## Source data
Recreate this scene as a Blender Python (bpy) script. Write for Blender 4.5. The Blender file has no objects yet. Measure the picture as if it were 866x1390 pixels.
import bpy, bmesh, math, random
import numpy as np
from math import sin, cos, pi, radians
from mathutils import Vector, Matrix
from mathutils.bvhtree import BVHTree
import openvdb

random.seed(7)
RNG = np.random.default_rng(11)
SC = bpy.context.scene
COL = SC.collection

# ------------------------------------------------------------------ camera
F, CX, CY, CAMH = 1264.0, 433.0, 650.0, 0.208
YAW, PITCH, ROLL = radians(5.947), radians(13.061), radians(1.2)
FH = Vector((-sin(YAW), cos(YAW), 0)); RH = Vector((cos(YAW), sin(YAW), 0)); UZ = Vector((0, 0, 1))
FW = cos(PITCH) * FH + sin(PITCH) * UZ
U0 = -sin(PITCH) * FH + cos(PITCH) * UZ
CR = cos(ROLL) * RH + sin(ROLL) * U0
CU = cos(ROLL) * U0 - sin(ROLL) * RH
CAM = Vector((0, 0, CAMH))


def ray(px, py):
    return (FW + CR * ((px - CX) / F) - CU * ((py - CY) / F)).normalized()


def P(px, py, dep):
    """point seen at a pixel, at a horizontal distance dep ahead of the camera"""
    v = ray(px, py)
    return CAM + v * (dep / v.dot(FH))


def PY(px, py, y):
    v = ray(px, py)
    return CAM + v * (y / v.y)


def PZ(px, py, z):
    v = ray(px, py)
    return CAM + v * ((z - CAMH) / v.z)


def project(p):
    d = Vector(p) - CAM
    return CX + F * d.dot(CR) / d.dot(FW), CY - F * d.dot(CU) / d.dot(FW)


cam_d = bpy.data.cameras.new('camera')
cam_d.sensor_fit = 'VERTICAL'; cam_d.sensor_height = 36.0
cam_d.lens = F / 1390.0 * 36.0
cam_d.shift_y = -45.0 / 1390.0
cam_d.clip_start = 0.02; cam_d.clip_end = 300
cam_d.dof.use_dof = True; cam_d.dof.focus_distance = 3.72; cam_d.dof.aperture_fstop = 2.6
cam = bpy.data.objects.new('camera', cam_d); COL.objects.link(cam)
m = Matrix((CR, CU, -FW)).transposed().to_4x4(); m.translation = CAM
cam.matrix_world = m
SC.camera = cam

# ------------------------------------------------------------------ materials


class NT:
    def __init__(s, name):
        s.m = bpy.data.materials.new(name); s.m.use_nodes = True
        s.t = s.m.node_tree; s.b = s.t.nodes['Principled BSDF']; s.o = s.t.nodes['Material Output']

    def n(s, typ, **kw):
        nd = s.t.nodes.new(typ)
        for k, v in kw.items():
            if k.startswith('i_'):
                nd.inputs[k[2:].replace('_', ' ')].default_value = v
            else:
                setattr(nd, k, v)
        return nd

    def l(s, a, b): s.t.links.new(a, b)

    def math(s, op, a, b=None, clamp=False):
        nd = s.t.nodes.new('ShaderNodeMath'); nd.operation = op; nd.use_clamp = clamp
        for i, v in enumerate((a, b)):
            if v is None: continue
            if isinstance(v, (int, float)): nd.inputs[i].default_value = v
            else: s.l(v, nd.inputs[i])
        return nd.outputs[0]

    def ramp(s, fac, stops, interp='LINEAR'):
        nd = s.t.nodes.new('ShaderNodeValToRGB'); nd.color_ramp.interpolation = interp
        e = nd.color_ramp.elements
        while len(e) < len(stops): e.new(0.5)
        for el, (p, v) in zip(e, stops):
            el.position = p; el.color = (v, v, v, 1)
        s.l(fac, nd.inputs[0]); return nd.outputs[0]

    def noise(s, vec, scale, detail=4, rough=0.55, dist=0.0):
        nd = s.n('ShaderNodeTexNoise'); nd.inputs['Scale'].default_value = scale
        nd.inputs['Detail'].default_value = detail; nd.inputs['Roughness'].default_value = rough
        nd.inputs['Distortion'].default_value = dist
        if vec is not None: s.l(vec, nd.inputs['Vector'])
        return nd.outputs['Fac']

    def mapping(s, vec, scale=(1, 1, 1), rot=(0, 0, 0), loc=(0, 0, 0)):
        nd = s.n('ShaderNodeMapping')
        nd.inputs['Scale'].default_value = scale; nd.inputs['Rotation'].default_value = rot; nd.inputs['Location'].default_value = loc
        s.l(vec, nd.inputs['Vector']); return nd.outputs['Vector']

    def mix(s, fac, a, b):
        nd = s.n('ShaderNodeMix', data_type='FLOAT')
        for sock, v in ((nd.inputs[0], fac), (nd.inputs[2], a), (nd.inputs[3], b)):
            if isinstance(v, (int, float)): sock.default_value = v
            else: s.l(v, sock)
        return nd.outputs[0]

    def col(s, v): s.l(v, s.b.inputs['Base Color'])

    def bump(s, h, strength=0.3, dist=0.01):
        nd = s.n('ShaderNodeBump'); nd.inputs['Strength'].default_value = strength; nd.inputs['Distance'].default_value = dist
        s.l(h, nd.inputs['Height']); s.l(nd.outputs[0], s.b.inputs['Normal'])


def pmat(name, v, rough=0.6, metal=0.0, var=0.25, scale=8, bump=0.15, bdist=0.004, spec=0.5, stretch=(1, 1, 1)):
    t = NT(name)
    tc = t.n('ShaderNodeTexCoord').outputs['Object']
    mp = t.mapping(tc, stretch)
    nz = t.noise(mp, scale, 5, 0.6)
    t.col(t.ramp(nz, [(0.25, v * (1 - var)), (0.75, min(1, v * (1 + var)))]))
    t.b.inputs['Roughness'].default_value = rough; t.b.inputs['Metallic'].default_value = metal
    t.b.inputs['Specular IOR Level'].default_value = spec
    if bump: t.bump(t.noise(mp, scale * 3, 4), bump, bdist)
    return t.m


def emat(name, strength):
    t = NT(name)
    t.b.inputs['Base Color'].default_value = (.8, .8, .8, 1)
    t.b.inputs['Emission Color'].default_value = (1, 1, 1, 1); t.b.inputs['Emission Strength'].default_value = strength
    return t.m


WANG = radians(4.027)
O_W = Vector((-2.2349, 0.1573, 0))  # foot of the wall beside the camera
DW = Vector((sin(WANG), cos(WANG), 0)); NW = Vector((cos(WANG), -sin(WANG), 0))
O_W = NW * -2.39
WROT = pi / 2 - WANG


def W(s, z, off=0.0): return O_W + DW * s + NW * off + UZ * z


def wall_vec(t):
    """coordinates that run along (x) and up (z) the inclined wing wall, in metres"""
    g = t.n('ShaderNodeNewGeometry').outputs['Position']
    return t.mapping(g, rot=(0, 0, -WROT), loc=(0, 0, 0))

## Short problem
Report each line in the data that holds the word "scene".

## Task output
Recreate this scene as a Blender Python (bpy) script. Write for Blender 4.5. The Blender file has no objects yet. Measure the picture as if it were 866x1390 pixels.
SC = bpy.context.scene